The knee-jerk market reaction to the Fed minutes this week was very much a ‘Lions, tigers and bears, oh my!’ situation. The sudden realisation that there are potential dangers out there, but in reality, things may not be that bad – yet. The market had become used to the idea of a faster pace of tapering the Fed’s bond purchases, and had even taken the Fed’s forecast of potentially three rate hikes in 2022 in stride. It was the notion that the Fed could run off some of the holdings sooner than expected (Trump’s ‘quantitative tightening’, everybody else thinking that it was a step to a return to normalcy) that seemed to knock sentiment on Wednesday. Can the market hold up in the face of higher real yields?
Charts, charts, charts
For the purpose of this blog, a few charts will save lots of words. The idea for these came from our Chief Economist, John Calverley, and the charts and comments that he prepares for our monthly investment committee meeting, but I tweaked them a touch for this blog.

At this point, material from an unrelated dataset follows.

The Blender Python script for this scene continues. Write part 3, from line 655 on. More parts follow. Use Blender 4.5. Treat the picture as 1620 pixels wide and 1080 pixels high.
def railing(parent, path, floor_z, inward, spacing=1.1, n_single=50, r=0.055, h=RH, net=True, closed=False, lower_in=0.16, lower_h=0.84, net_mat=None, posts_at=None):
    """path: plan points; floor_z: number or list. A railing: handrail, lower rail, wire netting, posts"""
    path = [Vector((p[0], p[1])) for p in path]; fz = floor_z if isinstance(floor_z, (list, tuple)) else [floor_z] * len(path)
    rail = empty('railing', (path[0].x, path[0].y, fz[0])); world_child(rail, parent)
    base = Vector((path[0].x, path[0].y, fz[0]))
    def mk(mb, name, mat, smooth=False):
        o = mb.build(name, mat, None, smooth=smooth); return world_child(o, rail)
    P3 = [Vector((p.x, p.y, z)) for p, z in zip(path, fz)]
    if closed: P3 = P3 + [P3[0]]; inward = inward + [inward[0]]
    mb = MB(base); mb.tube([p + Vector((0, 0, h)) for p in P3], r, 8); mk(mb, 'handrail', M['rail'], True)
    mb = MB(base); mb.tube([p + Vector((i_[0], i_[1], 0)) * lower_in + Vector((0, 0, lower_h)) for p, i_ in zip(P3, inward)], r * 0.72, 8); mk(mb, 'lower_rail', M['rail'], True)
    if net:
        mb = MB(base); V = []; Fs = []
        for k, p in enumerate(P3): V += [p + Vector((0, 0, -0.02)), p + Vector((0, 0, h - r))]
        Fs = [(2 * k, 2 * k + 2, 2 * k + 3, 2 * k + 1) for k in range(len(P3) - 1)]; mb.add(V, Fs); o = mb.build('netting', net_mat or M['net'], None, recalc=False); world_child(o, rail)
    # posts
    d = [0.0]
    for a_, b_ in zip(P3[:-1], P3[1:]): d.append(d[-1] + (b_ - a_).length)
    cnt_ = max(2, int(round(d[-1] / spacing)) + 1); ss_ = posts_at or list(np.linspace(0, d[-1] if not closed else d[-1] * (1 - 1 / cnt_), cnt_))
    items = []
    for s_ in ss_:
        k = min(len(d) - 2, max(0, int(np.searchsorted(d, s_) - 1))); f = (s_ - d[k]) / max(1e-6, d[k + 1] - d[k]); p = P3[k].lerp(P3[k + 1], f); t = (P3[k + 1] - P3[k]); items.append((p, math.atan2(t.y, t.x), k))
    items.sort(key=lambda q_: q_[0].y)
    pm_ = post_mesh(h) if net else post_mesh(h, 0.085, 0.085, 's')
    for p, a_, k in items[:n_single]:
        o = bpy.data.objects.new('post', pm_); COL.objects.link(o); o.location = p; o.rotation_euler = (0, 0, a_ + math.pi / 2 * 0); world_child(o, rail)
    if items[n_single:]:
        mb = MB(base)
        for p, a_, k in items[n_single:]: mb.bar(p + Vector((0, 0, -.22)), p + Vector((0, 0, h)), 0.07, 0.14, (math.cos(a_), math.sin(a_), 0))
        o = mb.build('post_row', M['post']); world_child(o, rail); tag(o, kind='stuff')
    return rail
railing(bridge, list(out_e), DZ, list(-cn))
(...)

The top chart is a simple Fed funds less CPI (Y/Y) monthly chart, along with the monthly S&P 500 price close in a semilog form to reduce the ‘straight line up’ problem a bit. This chart suggests that on this measure of real yields, they can bump along above zero for some time before stocks tumble. Remember, real yields can turn positive by the Fed pushing rates higher, and/or by inflation falling. So if the CPI rate falls to 0% Y/Y by late summer, for example, and Fed funds are at 0.50%, real rates will be positive, right?
The next chart expands the real yield concept further by showing Fed funds, the 2-yr. note yield and the 10-yr. note yield all less CPI (Y/Y) vs. the S&P 500. This chart pretty much shows the same thing, positive real yields can be seen for some time before the stock market slumps.
The bottom chart is old faithful – the coupon curve (10-yr. note yields less 2-yr. note yields). This has nothing to do with real yields, but in general as the Fed pushes short rates higher (over which they have a lot of control) at some point the 2-yr. note yield (anchored to these) crosses above the 10-yr. note yield and inverts the curve (below zero). This is usually taken as a sign that sentiment on growth has soured, and tough times are ahead for stocks.
As 2022 kicks off, lets keep in mind that there are a lot of scary things out there, but put them into context. Higher real yields, will, over time, potentially be a worry. Right now? Not so much. And keep an eye on ‘old and trusted’ barometers as well, just in case.